Lac St. Louis ready to tackle Quebec Games
BY MICHAEL PIASETZKI
The 40th annual Quebec Winter Games, a highly skilled well-organized sporting event many participants will remember for the rest of their lives, begins this weekend in Repentigny.
Teams representing regions from all over the province — including 149 athletes from Lac St. Louis, of which 75 are from the West Island — will march proudly during the opening ceremonies.
The eight-day event will be divided into two four-day blocks, with the first beginning on Saturday and wrapping up on Tuesday.
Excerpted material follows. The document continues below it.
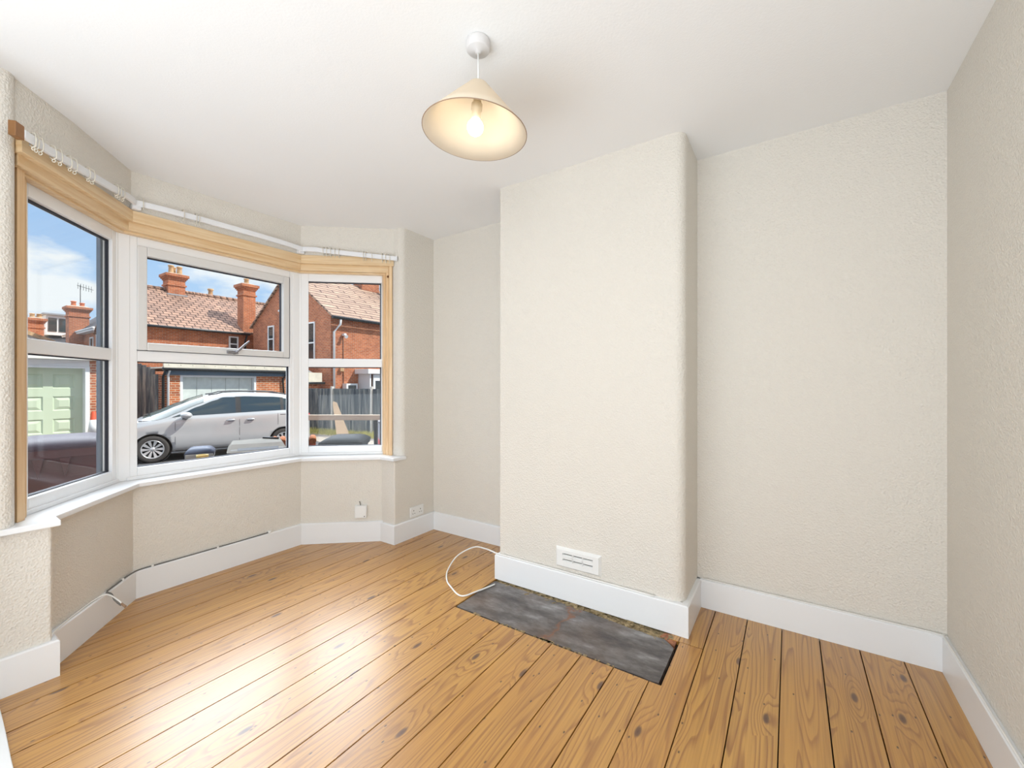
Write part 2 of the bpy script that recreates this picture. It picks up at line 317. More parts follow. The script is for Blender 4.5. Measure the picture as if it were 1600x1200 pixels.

It will feature curling, gymnastics, women’s hockey, cross-country skiing, ping-pong, karate, fencing, weightlifting and diving. The second block, which will feature badminton, judo, figure skating, speed skating, ringette, bowling, alpine skiing, taekwondo, synchronized swimming and handball gets underway a day later and ends on March 10.
“The bus with the first group of local athletes leaves Friday at 2 p.m. sharp outside the Dollard des Ormeaux Civic Centre,” said Lac St. Louis Sports Commission director general Jacques Chapdelaine. “Our athletes will be accommodated in a high school and will be well taken care of. We’re looking forward to a good performance.”
While the athletes made last-minute preparations for the Games, more than a ripple of concern wavered through the commission last week. That’s because a good chunk of government funding totalling around $12,000, most of which goes towards covering athletes’ transportation costs to the Games, had not yet been received. However, the Unité Regionale de Loisir et Sport (URLS), an administrative body in charge of distributing the money, finally did send the money to Chapdelaine on Thursday afternoon.
“The URLS is trying to put its hands on money that has nothing to do with leisure and everything to do with sport,” said Yvan Dallaire, a member of the Lac St. Louis Sports Commission board of directors. “It’s become a major issue. After the Games are over, we have to sit down and figure out how to work together with the URLS or how to become more involved in order to protect what we have as far as money is concerned.”
Money issues aside, Lac St. Louis will be looking to equal or improve its performance at the 2005 Quebec Games in St. Hyacinthe, when it captured 10 gold, seven silver and five bronze medals.
Highlights of those Games included the first time in the history of the Games a Lac St. Louis girl’s hockey team won gold, an underdog ringette club that defied the odds by playing defensively and inspirationally capturing gold and a women’s curling crew that lost a heartbreaker in the final.
Games notes: The Canada Winter Games began on last Friday in Whitehorse, with several area athletes seeing action. In men’s hockey, Kirkland’s Louis Leblanc, a rookie forward for the Quebec Midget AAA Lac St. Louis Lions, scored twice to lead Quebec to a 9-0 win over the host Yukon on Saturday.
On Monday, Quebec beat Nova Scotia 5-2 with no local players hitting the score-sheet. Meanwhile, Notre Dame de L’Île Perrot’s Cortney Keeble scored six times and added two assists to help Quebec register consecutive preliminary round wins over Prince Edward Island, Nova Scotia, British Columbia and Ontario.